Finding your special brew

beer.jpgThere’s a scene in Monty Python’s Life of Brian in which the eponymous hero becomes confused by the aims and identities of the many organisations claiming to be trying to free Palestine from the yoke of the Romans. Real Ale’s a bit like that. You think you’ve pinned down who brews what where and then you find that actually they don’t or maybe they did but they don’t any more, or it could just be that they’ve moved and not told anyone.

And it’s only going to get worse. More and more real ale microbreweries are coming on stream every year. Beer’s not just becoming regional-local or town-local, it’s down-your-street local.

The website quaffale.com at www.quaffale.org.uk reckons 56 new small breweries have started up so far this year, although not all of them come into the real ale classification as defined by the Campaign for Real Ale and explained in full in the Frequently Asked Questions area of their website at www.camra.org.uk.

Briefly, however, Camra define the real deal as: “a beer brewed from traditional ingredients (malted barley, hops, water and yeast), matured by secondary fermentation in the container from which it is dispensed, and served without the use of extraneous carbon dioxide”.

That rules out my favourite Old Belgian Blonde Wifebeater with added bubbles, then.

You would think it would be reletively easy then, to work out if there were any newbies on the local brewing scene. Not so. I tried tracking down Backyard Bob’s micro brewery in Wednesbury, which was listed on the quaffale site as due to start up last year.

A Google search does unearth something called Backyard Bob’s Hillbilly Bitter, which is as yet unrated on www.ratebeer.com. Unfortunately, the only web link to the elusive Bob goes back to quaffale, which is a bit frustrating.

I had a similar experience with the BBC. No, not them. The Bridgnorth Brewing Company which, the website beermad.co.uk suggests was due to start brewing this summer.

So far I’ve had no luck in tracking them down. I did try phoning a number on the Pubsurvey UK site at www.btinternet.com/~rmoj/welcome.htm, but I may have been too early to catch the brewer in.

Quaffing

Beermad does list a couple of West Midlands beers that it thinks are new, but with a doubt over their parentage . . . Are you Banks’s in disguise? and all that jazz.

The great thing is, if you’re a real ale afficianado, or whether you’re a heathen like me whose quaffing extends no further than some multinational chemical concoction, there are hundreds of places on the web that will give you a push in the right direction.

Take the local Camra sites, for instance, including: www.wolverhamptoncamra.org.uk, www.kidderminstercamra.org.uk, www.stourbridge-camra.co.uk, www.dudleycamra.org.uk and http://uk.geocities.com/lstcamra/ serving Lichfield, Tamworth and Sutton Coldfield.

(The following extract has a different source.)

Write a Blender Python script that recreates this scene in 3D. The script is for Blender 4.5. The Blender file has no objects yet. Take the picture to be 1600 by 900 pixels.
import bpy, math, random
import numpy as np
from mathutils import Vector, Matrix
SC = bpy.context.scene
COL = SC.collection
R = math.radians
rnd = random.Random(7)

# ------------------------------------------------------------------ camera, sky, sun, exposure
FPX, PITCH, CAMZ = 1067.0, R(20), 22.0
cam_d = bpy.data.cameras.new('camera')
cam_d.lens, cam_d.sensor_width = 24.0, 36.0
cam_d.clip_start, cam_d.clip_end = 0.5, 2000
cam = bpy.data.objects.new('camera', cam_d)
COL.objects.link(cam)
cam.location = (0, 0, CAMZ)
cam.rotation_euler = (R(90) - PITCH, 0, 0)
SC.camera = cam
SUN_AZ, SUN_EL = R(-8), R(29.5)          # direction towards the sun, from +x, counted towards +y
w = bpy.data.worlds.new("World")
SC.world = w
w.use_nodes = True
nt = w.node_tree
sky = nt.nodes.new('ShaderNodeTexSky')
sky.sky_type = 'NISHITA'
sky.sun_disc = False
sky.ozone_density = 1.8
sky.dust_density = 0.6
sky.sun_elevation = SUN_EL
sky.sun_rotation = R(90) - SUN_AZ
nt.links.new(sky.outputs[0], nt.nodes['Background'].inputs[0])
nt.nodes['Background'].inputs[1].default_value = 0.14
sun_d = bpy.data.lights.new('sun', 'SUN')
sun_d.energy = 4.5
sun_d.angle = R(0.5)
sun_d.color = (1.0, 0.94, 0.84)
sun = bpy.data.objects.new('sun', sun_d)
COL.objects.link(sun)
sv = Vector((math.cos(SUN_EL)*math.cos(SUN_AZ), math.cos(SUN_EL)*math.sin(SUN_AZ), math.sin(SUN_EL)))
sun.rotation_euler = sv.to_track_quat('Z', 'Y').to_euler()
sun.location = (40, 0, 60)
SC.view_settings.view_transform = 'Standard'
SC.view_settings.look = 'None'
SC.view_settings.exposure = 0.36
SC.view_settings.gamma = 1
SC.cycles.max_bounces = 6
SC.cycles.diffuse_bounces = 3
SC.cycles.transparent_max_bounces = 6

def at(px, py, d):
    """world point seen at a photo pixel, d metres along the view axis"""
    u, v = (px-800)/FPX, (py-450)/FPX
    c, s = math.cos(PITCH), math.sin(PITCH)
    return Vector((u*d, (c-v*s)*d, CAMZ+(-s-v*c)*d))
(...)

Many others at www.camra.org. uk/page.aspx?o=branches.

There are dozens of microbreweries around the region, and while most appear to have an email address, not all have websites.

Among those that do - and in no particular order - are The Shugborough Brewery at www.titanicbrewery.co.uk/shug/shug.htm; the Bricktop Brewery at The Gate Hangs Well, Bromsgrove, www.thegatehangswell.co.uk; the Kinver Brewery at www.shepworks.co. uk/kinverbrewery/; the George Inn at Eccleshall www.thegeorgeinn.freeserve.co.uk/; Enville Ales www.envilleales.com; Sadlers Ales at www.windsorcastlebrewery.com; and of course the probable grand-daddy of them all, Bathams in Brierley Hill, new since 1877, at www.bathams.co.uk. Still looking for a website for the grand-mummy, Ma Pardoe’s at the Olde Swan, Netherton, new since 1830.